Victim Blaming dianggap sebagai sebuah pembenaran atas suatu ketidakadilan dengan mencoba menemukan cacat atau kesalahan pada korban. Mirisnya sebagian besar pihak-pihak yang menyalahkan korban pun meliputi orang terdekat korban dimulai dari teman, keluarga, kerabat, bahkan pihak-pihak yang bekerja pada instansi tertentu. Tidak jarang orang yang tidak dikenal oleh korban juga ikut menyalahkan korban.
Dengan keresahan ini mari kita lihat komitmen pemerintah untuk memberantas kekerasan seksual di perguruan tinggi. Kemendikbud Ristek pada 2021 mengeluarkan kebijakan mengenai pencegahan dan penanganan KS di Perguruan Tinggi. Lebih luas, terdapat Undang-Undang Nomor 12 tahun 2022 tentang Tindak Pidana Kekerasan Seksual.
Bahkan Permendikbud Ristek tersebut memberikan mandat pada perguruan tinggi untuk membentuk satgas PPKS. Namun dalam implementasinya banyak satgas PPKS yang tak berumur panjang, ada yang dari awal memang belum terbentuk hingga sudah dibentuk namun dibungkam.
Dalam hal ini pula, sulit untuk tidak melihat bahwa carut marut yang ada adalah hal sistemik. Banyak penyebab dari masalah ini bermula karena sistem sosial disetir jiwa-jiwa yang tidak memiliki jatah nalar soal kemanusiaan. Penyintas mendapat ketidakadilan tanpa pernah bisa mengendalikan situasi yang mereka hadapi.

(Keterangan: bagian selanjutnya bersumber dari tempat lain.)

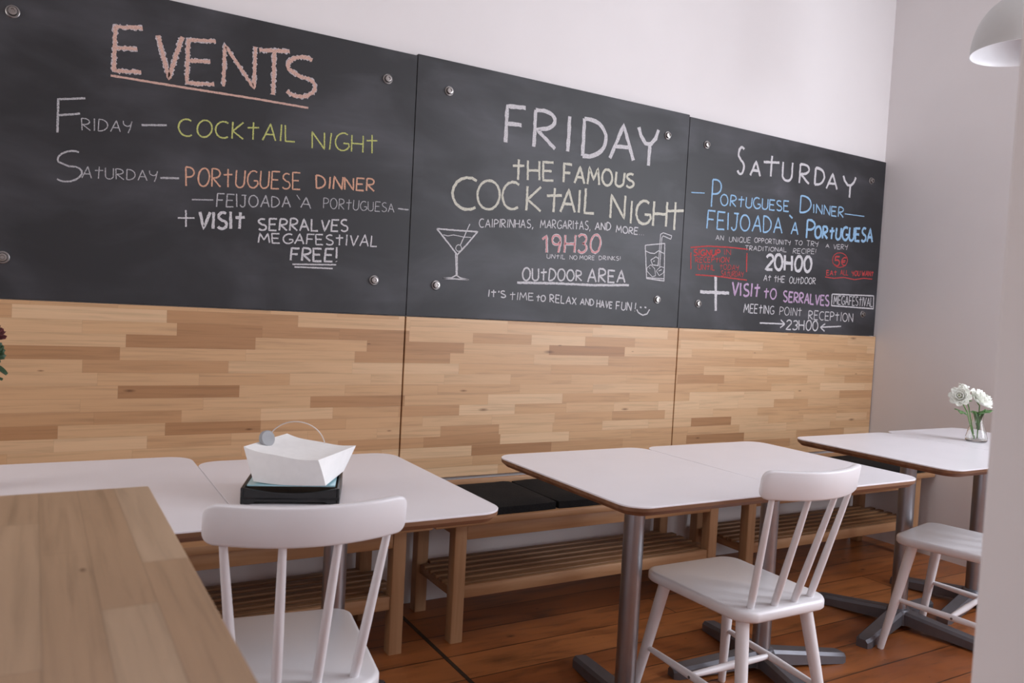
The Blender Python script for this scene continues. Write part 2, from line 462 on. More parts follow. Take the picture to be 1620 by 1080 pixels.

Budaya patriarki, salah satu penyebabnya. Konstruksi masyarakat yang menempatkan perempuan pada kelas dua yang dimarginalkan. Hal ini membuat segala tindakan pada perempuan layak dilakukan dan menjustifikasi pelaku sebagai pihak yang tidak bersalah, termasuk kekerasan seksual.
Selain itu, penyalahgunaan relasi kuasa tak kalah menyeramkannya. Situasi ini terjadi ketika pelaku merasa memiliki posisi yang lebih dominan daripada korban. Misalnya, kekerasan seksual yang dilakukan dosen terhadap mahasiswa, orang tua terhadap anak, ketua organisasi dan stafnya, dan lain sebagainya.
Perilaku menyalahkan korban kekerasan seksual akan malah melanggengkan kasus kekerasan seksual itu sendiri. Budaya patriarki yang mengakar perlu diubah sedari dini, baik melalui pendidikan, aksesibilitas yang setara, hingga perlindungan hukum yang maksimal.